Problem to work on — Which lines hold the word "part"? Copy each one.

## Begin Data provided

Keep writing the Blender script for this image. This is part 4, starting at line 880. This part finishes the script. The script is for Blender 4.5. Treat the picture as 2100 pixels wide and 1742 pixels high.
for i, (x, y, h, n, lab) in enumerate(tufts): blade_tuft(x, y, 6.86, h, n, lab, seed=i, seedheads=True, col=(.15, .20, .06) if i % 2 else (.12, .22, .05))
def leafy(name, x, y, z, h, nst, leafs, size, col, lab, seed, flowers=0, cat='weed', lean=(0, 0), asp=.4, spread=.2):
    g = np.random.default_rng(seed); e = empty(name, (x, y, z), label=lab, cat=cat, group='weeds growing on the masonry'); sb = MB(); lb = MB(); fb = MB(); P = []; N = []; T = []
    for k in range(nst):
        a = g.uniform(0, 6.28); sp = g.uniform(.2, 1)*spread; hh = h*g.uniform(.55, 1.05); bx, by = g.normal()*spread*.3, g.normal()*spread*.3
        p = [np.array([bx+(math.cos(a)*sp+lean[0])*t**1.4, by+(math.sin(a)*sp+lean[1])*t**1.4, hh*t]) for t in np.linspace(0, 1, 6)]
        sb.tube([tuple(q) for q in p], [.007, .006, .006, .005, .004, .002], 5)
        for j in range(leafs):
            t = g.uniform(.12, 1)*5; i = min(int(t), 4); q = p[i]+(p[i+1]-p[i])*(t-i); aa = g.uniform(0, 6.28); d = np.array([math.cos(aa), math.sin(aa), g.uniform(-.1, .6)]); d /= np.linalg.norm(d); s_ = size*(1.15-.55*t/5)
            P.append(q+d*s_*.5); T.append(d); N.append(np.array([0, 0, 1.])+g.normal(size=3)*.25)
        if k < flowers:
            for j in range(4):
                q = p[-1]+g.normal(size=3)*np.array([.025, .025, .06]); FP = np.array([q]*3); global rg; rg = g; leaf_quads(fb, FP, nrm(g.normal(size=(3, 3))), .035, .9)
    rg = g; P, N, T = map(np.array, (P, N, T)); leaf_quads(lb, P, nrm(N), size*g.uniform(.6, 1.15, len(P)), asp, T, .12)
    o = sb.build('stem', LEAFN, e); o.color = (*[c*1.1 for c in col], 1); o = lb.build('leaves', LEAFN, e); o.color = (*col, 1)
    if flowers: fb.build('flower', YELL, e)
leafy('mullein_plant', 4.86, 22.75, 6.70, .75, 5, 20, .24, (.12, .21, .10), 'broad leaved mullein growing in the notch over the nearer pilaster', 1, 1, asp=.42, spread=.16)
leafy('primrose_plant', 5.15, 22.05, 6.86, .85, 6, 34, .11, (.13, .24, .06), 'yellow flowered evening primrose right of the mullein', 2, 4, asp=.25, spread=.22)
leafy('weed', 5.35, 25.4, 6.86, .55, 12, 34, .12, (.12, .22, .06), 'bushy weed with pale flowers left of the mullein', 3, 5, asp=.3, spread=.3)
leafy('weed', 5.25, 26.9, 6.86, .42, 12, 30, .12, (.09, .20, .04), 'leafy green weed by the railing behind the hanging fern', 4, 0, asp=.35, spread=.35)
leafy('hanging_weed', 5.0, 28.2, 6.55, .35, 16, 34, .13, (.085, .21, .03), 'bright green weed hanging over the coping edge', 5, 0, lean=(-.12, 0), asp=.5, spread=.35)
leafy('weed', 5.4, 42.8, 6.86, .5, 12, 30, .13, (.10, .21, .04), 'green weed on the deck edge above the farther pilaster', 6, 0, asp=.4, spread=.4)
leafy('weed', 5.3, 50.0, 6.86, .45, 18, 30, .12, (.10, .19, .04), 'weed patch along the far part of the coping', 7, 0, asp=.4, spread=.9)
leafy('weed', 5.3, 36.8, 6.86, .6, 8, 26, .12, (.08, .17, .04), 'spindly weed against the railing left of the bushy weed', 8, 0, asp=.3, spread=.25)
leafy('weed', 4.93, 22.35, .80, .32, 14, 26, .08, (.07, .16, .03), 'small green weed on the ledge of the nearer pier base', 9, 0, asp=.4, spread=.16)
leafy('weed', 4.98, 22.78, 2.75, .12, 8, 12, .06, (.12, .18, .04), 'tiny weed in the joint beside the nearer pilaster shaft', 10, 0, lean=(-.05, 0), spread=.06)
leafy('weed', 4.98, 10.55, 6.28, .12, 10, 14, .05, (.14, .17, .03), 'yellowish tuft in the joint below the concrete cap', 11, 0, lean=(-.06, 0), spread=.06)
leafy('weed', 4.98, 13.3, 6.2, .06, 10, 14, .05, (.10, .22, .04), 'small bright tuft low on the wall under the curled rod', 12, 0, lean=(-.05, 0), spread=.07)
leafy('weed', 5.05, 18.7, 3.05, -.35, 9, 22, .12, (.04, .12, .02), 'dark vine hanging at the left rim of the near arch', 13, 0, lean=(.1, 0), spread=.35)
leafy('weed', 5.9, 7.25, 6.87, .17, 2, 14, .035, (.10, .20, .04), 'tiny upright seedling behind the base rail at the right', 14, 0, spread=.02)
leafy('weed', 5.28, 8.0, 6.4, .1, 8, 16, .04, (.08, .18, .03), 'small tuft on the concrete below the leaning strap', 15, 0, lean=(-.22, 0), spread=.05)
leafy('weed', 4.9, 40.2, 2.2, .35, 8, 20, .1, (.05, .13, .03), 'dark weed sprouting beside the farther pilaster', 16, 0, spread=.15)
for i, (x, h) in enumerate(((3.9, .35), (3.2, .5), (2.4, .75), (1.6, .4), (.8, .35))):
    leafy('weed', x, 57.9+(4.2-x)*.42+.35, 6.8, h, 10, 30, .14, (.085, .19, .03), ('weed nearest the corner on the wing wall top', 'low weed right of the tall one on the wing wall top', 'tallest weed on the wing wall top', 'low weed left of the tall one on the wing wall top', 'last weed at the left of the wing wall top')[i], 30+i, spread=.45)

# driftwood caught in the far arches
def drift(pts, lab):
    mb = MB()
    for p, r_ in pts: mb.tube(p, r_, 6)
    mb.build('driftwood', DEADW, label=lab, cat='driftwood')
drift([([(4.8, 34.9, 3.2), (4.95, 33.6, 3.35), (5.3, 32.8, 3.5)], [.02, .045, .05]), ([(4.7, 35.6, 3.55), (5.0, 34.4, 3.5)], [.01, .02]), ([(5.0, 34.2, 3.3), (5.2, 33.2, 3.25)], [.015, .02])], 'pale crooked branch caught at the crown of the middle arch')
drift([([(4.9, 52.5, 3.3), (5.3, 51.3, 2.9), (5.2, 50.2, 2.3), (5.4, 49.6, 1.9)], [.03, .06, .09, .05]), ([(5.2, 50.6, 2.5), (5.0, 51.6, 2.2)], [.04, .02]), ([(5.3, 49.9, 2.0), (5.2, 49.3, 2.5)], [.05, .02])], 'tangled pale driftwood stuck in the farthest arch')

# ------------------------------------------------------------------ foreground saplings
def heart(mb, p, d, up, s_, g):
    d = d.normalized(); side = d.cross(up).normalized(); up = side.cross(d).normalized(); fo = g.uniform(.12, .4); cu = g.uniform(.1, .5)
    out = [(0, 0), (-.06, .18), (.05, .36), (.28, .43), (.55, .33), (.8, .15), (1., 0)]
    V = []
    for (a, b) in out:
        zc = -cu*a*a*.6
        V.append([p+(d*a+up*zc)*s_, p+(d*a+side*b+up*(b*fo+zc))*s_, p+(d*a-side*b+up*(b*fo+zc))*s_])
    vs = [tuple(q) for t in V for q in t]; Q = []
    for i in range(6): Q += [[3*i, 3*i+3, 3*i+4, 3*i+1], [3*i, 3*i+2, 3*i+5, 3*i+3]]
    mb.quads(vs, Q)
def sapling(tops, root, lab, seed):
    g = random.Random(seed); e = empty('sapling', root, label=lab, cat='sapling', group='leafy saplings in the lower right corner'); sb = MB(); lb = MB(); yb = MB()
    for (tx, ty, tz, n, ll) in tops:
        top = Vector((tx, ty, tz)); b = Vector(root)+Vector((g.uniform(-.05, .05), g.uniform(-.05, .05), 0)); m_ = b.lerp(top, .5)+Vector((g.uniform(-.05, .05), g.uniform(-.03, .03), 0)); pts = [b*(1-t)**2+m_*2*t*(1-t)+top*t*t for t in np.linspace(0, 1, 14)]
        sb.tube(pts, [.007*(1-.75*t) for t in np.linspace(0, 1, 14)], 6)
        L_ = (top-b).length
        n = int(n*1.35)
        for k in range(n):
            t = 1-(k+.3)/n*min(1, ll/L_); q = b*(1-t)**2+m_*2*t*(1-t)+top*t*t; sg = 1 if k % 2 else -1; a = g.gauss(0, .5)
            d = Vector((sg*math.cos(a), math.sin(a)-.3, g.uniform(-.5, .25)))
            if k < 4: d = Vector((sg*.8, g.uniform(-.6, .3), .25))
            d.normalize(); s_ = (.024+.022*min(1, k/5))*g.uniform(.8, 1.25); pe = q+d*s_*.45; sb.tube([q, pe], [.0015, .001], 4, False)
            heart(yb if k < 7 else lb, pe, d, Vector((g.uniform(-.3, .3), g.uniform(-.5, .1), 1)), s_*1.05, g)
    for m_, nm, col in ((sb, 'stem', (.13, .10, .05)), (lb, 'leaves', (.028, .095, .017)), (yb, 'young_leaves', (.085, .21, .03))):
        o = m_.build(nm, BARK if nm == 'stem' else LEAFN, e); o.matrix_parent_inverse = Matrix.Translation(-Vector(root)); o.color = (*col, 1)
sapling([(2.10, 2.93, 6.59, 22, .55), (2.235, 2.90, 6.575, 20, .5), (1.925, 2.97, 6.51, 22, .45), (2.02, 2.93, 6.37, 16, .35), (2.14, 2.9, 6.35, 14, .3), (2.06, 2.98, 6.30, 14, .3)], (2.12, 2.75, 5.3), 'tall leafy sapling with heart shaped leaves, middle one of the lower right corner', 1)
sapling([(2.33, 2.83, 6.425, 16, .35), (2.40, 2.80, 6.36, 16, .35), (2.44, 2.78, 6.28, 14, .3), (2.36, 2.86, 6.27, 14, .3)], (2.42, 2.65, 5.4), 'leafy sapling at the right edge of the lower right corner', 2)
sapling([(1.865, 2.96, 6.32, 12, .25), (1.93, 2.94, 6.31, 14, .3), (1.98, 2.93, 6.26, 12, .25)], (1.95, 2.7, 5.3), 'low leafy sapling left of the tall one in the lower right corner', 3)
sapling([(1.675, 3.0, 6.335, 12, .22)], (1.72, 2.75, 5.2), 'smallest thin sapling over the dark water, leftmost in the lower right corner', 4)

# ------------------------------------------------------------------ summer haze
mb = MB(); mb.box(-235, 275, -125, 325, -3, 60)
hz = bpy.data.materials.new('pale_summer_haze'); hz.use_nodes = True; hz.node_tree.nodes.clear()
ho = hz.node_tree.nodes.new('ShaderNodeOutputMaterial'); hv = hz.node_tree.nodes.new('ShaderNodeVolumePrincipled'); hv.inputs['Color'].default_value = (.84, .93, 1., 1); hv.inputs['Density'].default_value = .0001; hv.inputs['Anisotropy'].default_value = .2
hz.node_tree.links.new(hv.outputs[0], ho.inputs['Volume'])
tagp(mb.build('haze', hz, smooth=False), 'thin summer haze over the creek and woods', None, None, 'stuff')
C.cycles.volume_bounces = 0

## End Data provided

Output —
Keep writing the Blender script for this image. This is part 4, starting at line 880. This part finishes the script. The script is for Blender 4.5. Treat the picture as 2100 pixels wide and 1742 pixels high.
leafy('weed', 5.3, 50.0, 6.86, .45, 18, 30, .12, (.10, .19, .04), 'weed patch along the far part of the coping', 7, 0, asp=.4, spread=.9)